GIULIO MOLA
Sport

Se il pallone si sgonfia. "Tante pressioni in campo. Non mi divertivo più e ho smesso di giocare»

"Ho provato disgusto quando ho visto ragazzi “accompagnati“ dagli sponsor"

"Tante pressioni in campo. Non mi divertivo più e ho smesso di giocare"

"Tante pressioni in campo. Non mi divertivo più e ho smesso di giocare"

Esiste ancora il diritto di sognare per chi sin da piccolo insegue un pallone che rotola? I numeri dicono che su migliaia di bambini e ragazzi fra i 5 e i 17 anni iscritti alle scuole calcio solo il 3% raggiunge l’obiettivo e approda nei club professionistici. Tanti, tantissimi si perdono per strada. "Anche io ho smesso di giocare, in quel mondo lì non mi divertivo più". Tommy è di Milano, ha poco più di 16 anni e da due mesi ha deciso di abbandonare il sogno dell’infanzia. Basta con i tornei Figc, al massimo qualche partitella fra amici. Eppure ha piedi buoni, fisico tosto e testa sulle spalle. Insomma, non è il cosiddetto “calciatore ignorante“ che tanto piace ad alcuni direttori sportivi a livello giovanile. Ma un bravo ragazzo.

Tommy, perché a soli 16 anni sei già un ex calciatore?

"I motivi sono diversi. Per me il pallone voleva dir tanto, lo associavo alle parole amicizia e divertimento. Sin da quando ho varcato i cancelli della prima scuola calcio, ero eccitato all’idea di poter ripercorrere la strada dei miei idoli. Poi quando cresci capisci tante cose, e ne esci con le ossa rotte".

Mi hai detto che non ti divertivi più. Cosa significa?

"Quando si è bambini sei sempre felice, ridi se vinci e piangi se perdi ma poi dimentichi e ricominci. Da ragazzi ci si diverte molto meno. Intanto avverti le pressioni dall’esterno, a cominciare da quelle dei genitori, anche se per fortuna non è il mio caso. Parlo in generale dei papà e delle mamme che credono di avere in casa il nuovo Lautaro Martinez. E poi gli allenatori, molti dei quali scaricano sui più fragili le proprie frustrazioni perché non ce l’hanno fatta ad essere i migliori. A settembre vedevo un’amichevole di un mio amico, e sentivo il mister urlare solo per un passaggio sbagliato: “Cosa c...o combini. Guarda che rivedi il campo a gennaio...“ Questo vuol dire totale assenza di libertà di azione in campo, e tutto ciò limita la crescita tecnica e mentale. Nessuno capisce che un ragazzo di 14 anni vede il calcio solo come divertimento...".
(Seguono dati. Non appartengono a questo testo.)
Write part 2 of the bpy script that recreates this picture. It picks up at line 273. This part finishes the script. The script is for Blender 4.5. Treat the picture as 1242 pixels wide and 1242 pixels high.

D’accordo, ma è normale che tutto si complichi quando l’asticella che si alza...

"Sì, però bisogna ricordarsi che sin da bambino, chi gioca a calcio fa sacrifici e rinunce. A letto presto, sveglia come se si andasse a scuola, tutte le festività in campo. Poi diventi più grande e devi rinunciare anche alla pizza il sabato con gli amici o con la fidanzata. Mica poco".

Però c’è sempre lo spogliatoio, vera forza di una squadra.

"Vero. Però anche un bellissimo rapporto con i compagni può non bastare. Arriva un punto in cui quasi sei costretto ad allontanarti da quel mondo che hai immaginato in maniera diversa. Perché vedi situazioni insopportabili..."

A cosa si riferisce?

"Al disgusto provato quando ho visto che nello spogliatoio entravano ragazzi accompagnati dagli sponsor. Pochi per fortuna, ma c’erano. Una grande delusione. Dovevo solo sperare che ci fossero allenatori che puntassero sulla meritocrazia, poi però il venerdì sera vedevi che la formazione titolare la faceva il ds per privilegiare tizio o caio. Perché avendo portato lo sponsor doveva giocare, anche se era scarso. Quello che più mi ha fatto male è stata la totale assenza di empatia di alcune persone che dovevano essere allenatori e dirigenti, ma soprattutto educatori. Spesso i ragazzi diventavano figurine da collezione, non si poteva monetizzare con tutti. Un educatore dovrebbe fare altro. Avete visto cosa è successo qualche giorno fa a Verona, dove mister Iunco ha messo fuori un suo calciatore perchè prendeva in giro la squadra avversaria, perdendo successivamente la partita? Una stupenda lezione di vita. Altri avrebbero avuto comportamenti antisportivi. sapesse quanti ne ho visti".

Sicuro di non volerci ripensare?

"No, sono deluso non dallo sport ma da questo mondo... però la mia decisione l’ho presa e mi dedicherò allo studio. Restano i ricordi, il primo gol e le bellissime amicizie. Ma se non mi diverto più, vuol dire che non sono libero di sognare".